In their quest to retain midlevels, are firms neglecting a perk that has become routine in corporate America—the 401(k) match? In comments from our Midlevel Asssociates Survey, respondents bemoaned the lack of retirement benefits offered by their employers, calling on them to kick in to associate 401(k) plans.

The complaints come as firms begin to recover from the downturn, giving associates the luxury of worrying about the details of their benefit plans. "Given the profitability of the firm, I feel strongly that the firm should offer 401(k) matching contributions," wrote one Drinker Biddle & Reath associate (Drinker Biddle declined to comment). Midlevels at Davis Wright Tremaine; Fish & Richardson; Hughes Hubbard & Reed; K&L Gates; Littler Mendelson; Morgan, Lewis & Bockius; Morrison & Foerster; Wilmer Cutler Pickering Hale and Dorr; and eight other firms all expressed simliar sentiments.

Davis Wright managing partner David Baca says that his firm has periodically reevaluated the issue but that associates had other priorities. "By and large the associates have told us, 'We have debt loads, and we would rather have as much money in our pocket as possible,' " Baca says. (A Morgan Lewis spokesman also said his firm has found that associates are more interested in other benefits.)

Several other firms, including those mentioned above, declined to comment on the topic. K&L Gates chairman and global managing partner Peter Kalis said he couldn't respond to any questions about the firm's lack of 401(k) matching because he had no context on how the rest of the market dealt with associate retirement benefits.

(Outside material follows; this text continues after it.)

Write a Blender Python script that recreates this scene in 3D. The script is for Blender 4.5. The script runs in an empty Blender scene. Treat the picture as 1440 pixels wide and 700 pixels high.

Philip Deitch, a principal at Pricewaterhousecoopers who specializes in law firm actuarial planning related to pensions, says law firms that offer 401(k) matches to associates are the exception. "For that group of lawyers, the cash is valued higher than deferred money, which is effectively what retirement contributions are," Deitch says.

A secondary reason for the move away from asso­ciate matching, Deitch says, concerns Internal Revenue Service rules that were triggered as law firms began shifting partner retirement funds into defined benefit plans in the early 2000s. Firms found it easier to comply with an IRS requirement that "highly paid" employees receive similar benefits to "non–highly paid" staff by cutting out contributions to associates, who fall in the highly paid camp.

An associate at one Am Law 100 firm, who asked to remain anonymous, says that inquiries to management about why the firm didn't match contributions were met with a response of "You are not getting this, because it's not market." Says this associate: "At some point people will realize, 'I can make almost as much going in-house to a client, and I'll also get these extra perks, get weekends [off], and be able to take three weeks off a year.' Ultimately it will damage firms, not just ours, as they lose higher-level lawyers."